I went this evening to a talk about Clement Attlee. It was organised by a local bookshop, and my mother asked if I was interested, and I thought, actually I am interested in Attlee. It was to be given by somebody who had written a biography of Attlee, who turned out when we got there to be John Bew, Professor in History and Foreign Policy in the War Studies Department at King's College, London. I had not heard of him, or his book, which was something of an achievement given that I found it had won three different prizes and received glowing reviews across the board. When Daniel Finkelstein, Tom Watson, Tristram Hunt and Ferdinand Mount all say good things about a political biography you can be pretty sure the author has made a decent fist of it.

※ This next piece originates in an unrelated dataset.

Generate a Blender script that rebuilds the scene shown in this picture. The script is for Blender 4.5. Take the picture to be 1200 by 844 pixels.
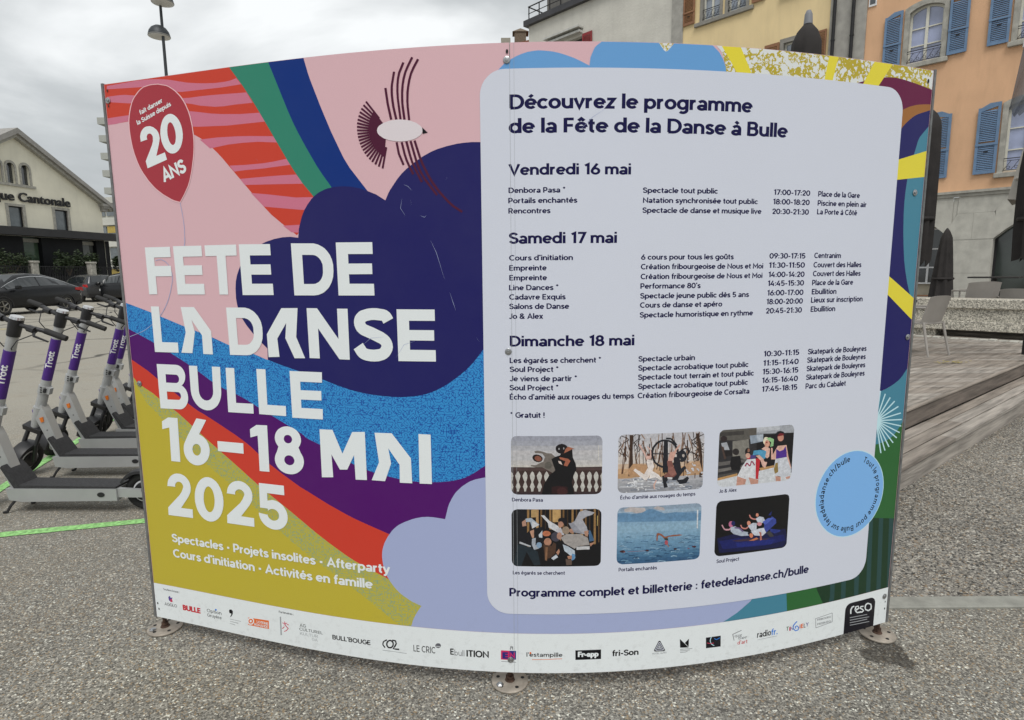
import bpy, bmesh, math, random
import numpy as np
from mathutils import Matrix, Vector, noise
random.seed(7)
for o in list(bpy.data.objects): bpy.data.objects.remove(o, do_unlink=True)
SC = bpy.context.scene
COL = SC.collection
# ---------------------------------------------------------------- camera
F_PX, PITCH, ROLL = 701.41153, math.radians(8.2442716), math.radians(-0.452054)
cam = bpy.data.cameras.new('camera')
cam.sensor_fit = 'HORIZONTAL'; cam.sensor_width = 36.0; cam.lens = 36.0*F_PX/1200.0
cam.clip_start = 0.05; cam.clip_end = 2000
co = bpy.data.objects.new('camera', cam); COL.objects.link(co)
cr_, sr_ = math.cos(ROLL), math.sin(ROLL); ct, st = math.cos(PITCH), math.sin(PITCH)
co.matrix_world = Matrix(((cr_, -sr_, 0, 0), (sr_*st, cr_*st, -ct, 0), (sr_*ct, cr_*ct, st, 1.5), (0, 0, 0, 1)))
SC.camera = co
# ---------------------------------------------------------------- overcast sky
SUN_EL, SUN_AZ = math.radians(58), math.radians(178)   # azimuth from north (+Y) clockwise: high and behind the camera
W = bpy.data.worlds.new('World'); SC.world = W; W.use_nodes = True
nt = W.node_tree; nt.nodes.clear()
out = nt.nodes.new('ShaderNodeOutputWorld'); bg = nt.nodes.new('ShaderNodeBackground')
sky = nt.nodes.new('ShaderNodeTexSky'); sky.sky_type = 'NISHITA'; sky.sun_disc = False
sky.sun_elevation = SUN_EL; sky.sun_rotation = SUN_AZ
tc = nt.nodes.new('ShaderNodeTexCoord'); mp = nt.nodes.new('ShaderNodeMapping')
mp.inputs['Scale'].default_value = (1.0, 1.0, 2.6); mp.inputs['Location'].default_value = (3.35, 0.3, 0.2)
n1 = nt.nodes.new('ShaderNodeTexNoise'); n1.inputs['Scale'].default_value = 1.9
n1.inputs['Detail'].default_value = 9; n1.inputs['Roughness'].default_value = 0.5; n1.inputs['Distortion'].default_value = 0.4
rp = nt.nodes.new('ShaderNodeValToRGB')
rp.color_ramp.elements[0].position = 0.33; rp.color_ramp.elements[0].color = (0.40, 0.42, 0.43, 1)
rp.color_ramp.elements[1].position = 0.66; rp.color_ramp.elements[1].color = (0.98, 1.0, 1.0, 1)
e = rp.color_ramp.elements.new(0.5); e.color = (0.60, 0.625, 0.63, 1)
sc_ = nt.nodes.new('ShaderNodeVectorMath'); sc_.operation = 'SCALE'; sc_.inputs['Scale'].default_value = 7.2
mx = nt.nodes.new('ShaderNodeMix'); mx.data_type = 'RGBA'; mx.inputs[0].default_value = 0.94
L = nt.links.new
L(tc.outputs['Generated'], mp.inputs['Vector']); L(mp.outputs[0], n1.inputs['Vector']); L(n1.outputs['Fac'], rp.inputs['Fac'])
L(rp.outputs['Color'], sc_.inputs[0])
L(sky.outputs['Color'], mx.inputs[6]); L(sc_.outputs[0], mx.inputs[7]); L(mx.outputs[2], bg.inputs['Color'])
bg.inputs['Strength'].default_value = 0.1
L(bg.outputs[0], out.inputs['Surface'])
# ---------------------------------------------------------------- veiled sun
sl = bpy.data.lights.new('sun', 'SUN'); sl.energy = 1.5; sl.angle = math.radians(30); sl.color = (1.0, 0.97, 0.93)
so = bpy.data.objects.new('sun', sl); COL.objects.link(so)
sd = Vector((math.sin(SUN_AZ)*math.cos(SUN_EL), math.cos(SUN_AZ)*math.cos(SUN_EL), math.sin(SUN_EL)))
so.rotation_euler = sd.to_track_quat('Z', 'Y').to_euler()
SC.view_settings.view_transform = 'Standard'; SC.view_settings.look = 'None'
SC.view_settings.exposure = 0.52; SC.view_settings.gamma = 1.0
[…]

Rather than ask Professor Bew to stand there and talk about the book what he wrote for fifty minutes he had come with a co-presenter, so that they could have a conversation. Some of the co-presenter's questions were so long they made James Naughtie's much-missed interviews on the Today Programme sound like incisive models of concision, but the format worked. I had previously read a short and workmanlike biography of Attlee as part of a series on British Prime Ministers, but the Prof's book went into much more depth. I had not known, for example, that in the early days of the second world war it was the Labour elements of the coalition that were squarely behind Churchill, and furiously against the notion of appeasement still favoured by some Conservatives.
I found myself liking Professor Bew and his book so much that in the interval I bought a copy, having gone there not intending to buy any more books since I already have several boxes of my late father's history books in the spare bedroom, waiting for me to get around to start reading them, and indeed buy a bookcase to put them in. In the Q&A at the end somebody asked him why he chose Attlee, and he said partly because there hadn't been a major biography for thirty years, but also because he liked writing about the non-flamboyant people in history. I cheered mentally. Introverts of the world, unite.

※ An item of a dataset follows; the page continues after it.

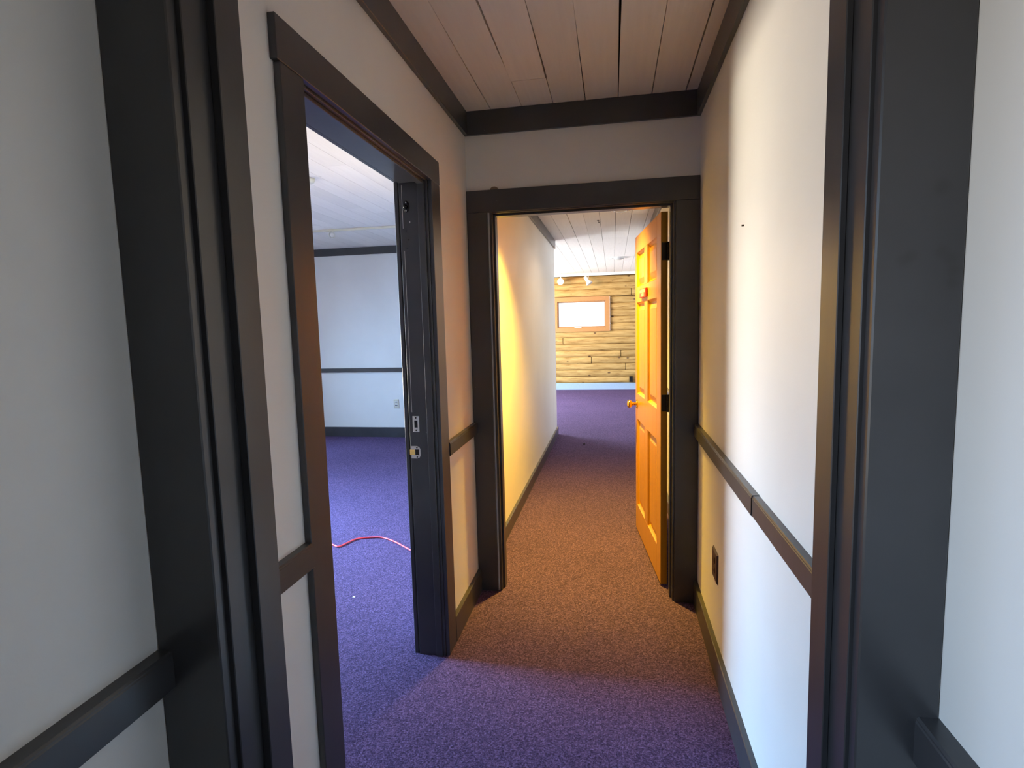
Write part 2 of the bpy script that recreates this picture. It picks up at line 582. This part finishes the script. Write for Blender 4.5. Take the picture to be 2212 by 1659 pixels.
trim(lambda n_: mk(n_, profile_x([(YLR, 0.94), (YLR - 0.018, 0.94), (YLR - 0.022, 0.934), (YLR - 0.022, 0.886), (YLR, 0.883)], RX0, XLB), 'trim'), 'dark chair rail on the far wall of the left room')


# ------------------------------------------------------------------ baseboards
def base(name, bm, mat, label):
    return struct(mk(name, bm, mat), label, 'baseboard')


def base_y(xw, s, y0, y1, h=0.122, d=0.0192):
    return profile_y([(xw, 0), (xw + s * d, 0), (xw + s * d, h - 0.003), (xw + s * (d - 0.003), h), (xw, h)], y0, y1)


def base_x(yw, s, x0, x1, h=0.132, d=0.0192):
    return profile_x([(yw, 0), (yw + s * d, 0), (yw + s * d, h - 0.003), (yw + s * (d - 0.003), h), (yw, h)], x0, x1)


base('baseboard_right', base_y(XR, -1, YNB, YF - 0.02), 'trim', 'dark baseboard along the right hallway wall')
base('baseboard_left', base_y(XL, 1, 2.3743, YF - 0.02), 'trim', 'short dark baseboard between the left doorway and the far doorway')
base('baseboard_left_near', base_y(XL, 1, YNB, 1.2038), 'trim', 'dark baseboard between the near frame and the left doorway')
base('baseboard_far_hall_left', base_y(XL, 1, YFB, YEND, 0.10), 'trim', 'dark baseboard along the left wall beyond the far doorway')
base('baseboard_far_hall_right', base_y(XR, -1, YFB, YEND, 0.10), 'trim', 'dark baseboard behind the open pine door')
base('baseboard_left_room', base_x(YLR, -1, RX0, XLB), 'trim', 'dark blue-grey baseboard on the far wall of the left room')
base('baseboard_log_wall', base_x(YLOG - 0.02, -1, RX1, 2.4, 0.148, 0.03), 'trim_far', 'pale blue baseboard under the log wall')
base('baseboard_near_left', base_y(XNL, 1, -2.2, YN - 0.02), 'trim', 'dark baseboard of the nearest left wall')
base('baseboard_near_right', base_y(XNR, -1, -2.2, YN - 0.02), 'trim', 'dark baseboard of the nearest right wall')

# ------------------------------------------------------------------ near door frame
tn[0] += 1
nf = struct(empty('trim_%d' % tn[0], (-0.15, YN, 0)), 'nearest dark door frame without a door framing the whole view', 'door frame')
CZ = 2.152
for x0, x1, mt in ((XNL, -0.6089, 'trim'), (0.3019, XNR, 'trim_smudged')):
    box('casing', x0, x1, YN - 0.02, YN, 0, CZ, mt, nf, 0.002)
box('header', XNL, XNR, YN - 0.02, YN, 2.052, CZ, 'trim', nf, 0.002)
box('jamb', NX0, -0.6012, YN, YNB - 0.003, 0, 2.055, 'trim', nf, 0.0012)
box('jamb', 0.2970, NX1, YN, YNB - 0.003, 0, 2.055, 'trim', nf, 0.0012)
box('jamb', -0.6012, 0.2970, YN, YNB - 0.003, 2.040, 2.07, 'trim', nf, 0.0012)
box('stop', -0.6012, -0.5863, 0.8025, 0.863, 0, 2.040, 'trim', nf, 0.0012)
box('stop', 0.2884, 0.2970, 0.8025, 0.863, 0, 2.040, 'trim', nf, 0.0012)
box('stop', -0.5863, 0.2884, 0.8025, 0.863, 2.028, 2.040, 'trim', nf, 0.0012)

# ------------------------------------------------------------------ left room door frame
tn[0] += 1
lf = struct(empty('trim_%d' % tn[0], (XL, 1.79, 0)), 'dark door frame around the open doorway to the room on the left', 'door frame')
TC = 0.0176
box('casing', XL, XL + TC, 1.2038, 1.3017, 0, 2.0593, 'trim', lf, 0.0015)
box('casing', XL, XL + TC, 2.2637, 2.3743, 0, 2.0593, 'trim', lf, 0.0015)
box('header', XL, XL + TC + 0.001, 1.192, 2.3743, 2.0603, 2.1573, 'trim', lf, 0.0015)
JX0, JX1 = -0.866, XL
box('jamb', JX0, JX1, DY0, 1.3075, 0, 2.072, 'trim', lf, 0.001)
box('jamb', JX0, JX1, 2.2577, DY1, 0, 2.072, 'trim', lf, 0.001)
box('jamb', JX0, JX1, 1.3075, 2.2577, 2.053, 2.073, 'trim', lf, 0.001)
box('stop', -0.784, JX1 - 0.012, 1.3075, 1.3175, 0, 2.053, 'trim', lf, 0.001)
box('stop', -0.784, JX1 - 0.012, 2.2477, 2.2577, 0, 2.053, 'trim', lf, 0.001)
box('stop', -0.784, JX1 - 0.012, 1.3175, 2.2477, 2.043, 2.053, 'trim', lf, 0.001)
for y0, y1 in ((1.2038, 1.3017), (2.2637, 2.3743)):
    box('room_casing', XLB - 0.016, XLB, y0, y1, 0, 2.0593, 'trim', lf, 0.0015)
box('room_casing', XLB - 0.016, XLB, 1.2038, 2.3743, 2.0593, 2.1573, 'trim', lf, 0.0015)
YJ = 2.2577


def on_jamb(x, z, y=YJ):
    return Matrix.Translation((x, y, z)) @ Matrix.Rotation(math.pi / 2, 4, 'X')


# deadbolt strike
sp = box('strike_plate', -0.850, -0.8215, YJ - 0.002, YJ, 1.014, 1.083, 'nickel', lf, 0.0008)
sp['label'] = 'flat pale metal deadbolt strike plate'
box('bolt_hole', -0.8425, -0.8285, YJ - 0.0026, YJ - 0.0004, 1.033, 1.064, 'black', sp)
for z in (1.0215, 1.0755):
    mk('screw', lathe([(0.0036, 0), (0.0036, 0.0006), (0.001, 0.001)], 10, on_jamb(-0.8355, z, YJ - 0.002)), 'black', sp)
# latch strike: rounded on the hallway side, with a lip
pts = [(-0.862, 0.898), (-0.862, 0.952), (-0.836, 0.952), (-0.826, 0.948), (-0.821, 0.938), (-0.821, 0.912), (-0.826, 0.902), (-0.836, 0.898)]
bm = prism([(x, z) for x, z in pts], 0, 0.0025)
bmesh.ops.transform(bm, matrix=Matrix.Translation((0, YJ, 0)) @ Matrix.Rotation(math.pi / 2, 4, 'X'), verts=bm.verts)
ls = mk('latch_strike', bm, 'nickel', lf)
ls['label'] = 'rounded pale metal latch strike with a lip'
box('latch_hole', -0.844, -0.827, YJ - 0.0032, YJ - 0.0008, 0.913, 0.938, 'bronze', ls, 0.0005)
box('latch_lip', -0.868, -0.846, YJ - 0.005, YJ - 0.0025, 0.914, 0.937, 'brass', ls, 0.0008)
for z in (0.9045, 0.9455):
    mk('screw', lathe([(0.0034, 0), (0.0034, 0.0006), (0.001, 0.001)], 10, on_jamb(-0.836, z, YJ - 0.0025)), 'black', ls)
# ball catch
bc = mk('ball_catch', lathe([(0.0235, 0), (0.0235, 0.001), (0.021, 0.003), (0.012, 0.0035)], 20, on_jamb(-0.8365, 1.9575) @ Matrix.Diagonal((0.62, 1, 1, 1))), 'black', lf, smooth=True)
bc['label'] = 'small black oval door catch'
mk('catch_ball', lathe([(0.008, 0), (0.0085, 0.004), (0.006, 0.009), (0.001, 0.0105)], 16, on_jamb(-0.8385, 1.9565, YJ - 0.003)), 'black', bc, smooth=True)
for z in (1.941, 1.974):
    mk('screw', lathe([(0.0035, 0), (0.003, 0.0012), (0.0008, 0.0016)], 10, on_jamb(-0.8365, z, YJ - 0.003)), 'chrome', bc)
mk('screw', lathe([(0.0035, 0), (0.003, 0.0015), (0.0008, 0.002)], 10, on_jamb(-0.824, 1.8945) @ Matrix.Diagonal((0.7, 1.3, 1, 1))), 'nickel', lf)
for x, z in ((-0.842, 1.86), (-0.832, 1.823), (-0.841, 1.788), (-0.8385, 1.0965)):
    mk('screw_hole', lathe([(0.0025, 0), (0.0022, 0.0004)], 8, on_jamb(x, z)), 'black', lf)
# painted-over edge beads along the jamb (weatherstrip kerf)
box('paint_bead', -0.8545, -0.853, YJ - 0.0012, YJ, 1.87, 2.046, 'nickel', lf)
box('paint_bead', -0.8525, -0.8512, YJ - 0.0012, YJ, 1.10, 1.779, 'nickel', lf)

# ------------------------------------------------------------------ far door frame
tn[0] += 1
ff = struct(empty('trim_%d' % tn[0], (-0.16, YF, 0)), 'dark door frame around the doorway at the end of the hallway', 'door frame')
box('casing', XL + 0.002, -0.6341, YF - 0.02, YF, 0, 2.041, 'trim', ff, 0.0015)
box('casing', 0.3044, XR - 0.002, YF - 0.02, YF, 0, 2.041, 'trim', ff, 0.0015)
box('header', XL + 0.002, XR - 0.002, YF - 0.0205, YF, 2.0415, 2.1525, 'trim', ff, 0.0015)
box('jamb', FX0, -0.613, YF - 0.006, YFB, 0, 2.05, 'trim', ff, 0.001)
box('jamb', 0.294, FX1, YF - 0.006, YFB, 0, 2.05, 'trim', ff, 0.001)
box('jamb', -0.613, 0.294, YF - 0.006, YFB, 2.038, 2.05, 'trim', ff, 0.001)
box('stop', -0.613, -0.603, YF + 0.03, YF + 0.085, 0, 2.038, 'trim', ff, 0.001)
box('stop', 0.284, 0.294, YF + 0.03, YF + 0.085, 0, 2.038, 'trim', ff, 0.001)
box('stop', -0.603, 0.284, YF + 0.03, YF + 0.085, 2.028, 2.038, 'trim', ff, 0.001)
for x0, x1 in ((XL + 0.02, -0.634), (0.304, XR - 0.002)):
    box('back_casing', x0, x1, YFB, YFB + 0.016, 0, 2.041, 'trim', ff, 0.0015)
box('back_casing', XL + 0.02, XR - 0.002, YFB, YFB + 0.016, 2.0415, 2.1525, 'trim', ff, 0.0015)

# ------------------------------------------------------------------ open six-panel pine door
DT = 0.035
hx, hy = 0.248, 3.058
tdir = Vector((0.147 - 0.248, 3.978 - 3.049, 0)).normalized()
ang = math.atan2(tdir.y, tdir.x)
DSP = Matrix.Translation((hx, hy, 0.012)) @ Matrix.Rotation(ang, 4, 'Z')     # local x along the leaf, local -y = behind (right side), +y = lit face
# the lit face is at local y = 0, the body reaches to local y = -DT
door = empty('door_1', (hx, hy, 0.012), Matrix.Rotation(ang, 4, 'Z'))
tag(door, 'open orange pine six-panel door with brass knob and small red sign', 'door', kind='structure')
DW, DH = 0.895, 2.012
cols = [(0.117, 0.413), (0.527, 0.822)]
rows = [(0.184, 0.788), (0.965, 1.576), (1.678, 1.902)]


def dbox(name, x0, x1, z0, z1, y0=-DT, y1=0.0, mat='door', parent=None, bev=0.0012):
    return box(name, x0, x1, y0, y1, z0, z1, mat, parent or door, bev, DSP)


dbox('stile', 0, cols[0][0], 0, DH)
dbox('stile', cols[1][1], DW, 0, DH)
for z0, z1 in rows:
    dbox('mullion', cols[0][1], cols[1][0], z0, z1)
for z0, z1 in ((0, rows[0][0]), (rows[0][1], rows[1][0]), (rows[1][1], rows[2][0]), (rows[2][1], DH)):
    dbox('rail', cols[0][0], cols[1][1], z0, z1)
for x0, x1 in cols:
    for z0, z1 in rows:
        # raised panel: deep groove round a bevelled field, on both faces
        bm = bmesh.new()
        off = (0.0, 0.004, 0.012, 0.018, 0.052)
        cx = [x0 + q for q in off]
        ex = [x1 - q for q in off]
        cz = [z0 + q for q in off]
        ez = [z1 - q for q in off]
        for sgn, face in ((1, 0.0), (-1, -DT)):
            dep = [face - sgn * q for q in (0.0005, 0.008, 0.0165, 0.0165, 0.007)]
            rr = []
            for a in range(5):
                rr.append([bm.verts.new(v) for v in ((cx[a], dep[a], cz[a]), (ex[a], dep[a], cz[a]), (ex[a], dep[a], ez[a]), (cx[a], dep[a], ez[a]))])
            for a in range(4):
                for i in range(4):
                    j = (i + 1) % 4
                    bm.faces.new((rr[a][i], rr[a][j], rr[a + 1][j], rr[a + 1][i]))
            bm.faces.new(rr[4])
        mk('panel', bm, 'door', door, DSP)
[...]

The audience made interesting viewing in themselves. I'm pretty sure quite a few were attached to the university, there was a significant contingent of under forties, and at least half were men. Indeed, walking back to my mother's house afterwards she said she didn't think she had seen so many men for ages. It goes to show, they do exist and they will turn out for lectures. They just don't seem to want to come to talks on either gardening or art in anything like the same numbers as women.
The book is called Citizen Clem, and I recommend it, subject to the caveat that I haven't actually read it yet. Don't buy the hardback, though. The author himself admitted that after doing the research the writing stage was completed in only six to eight months in a panic-stricken rush, and there are a few nasty errors, corrected in the paperback edition.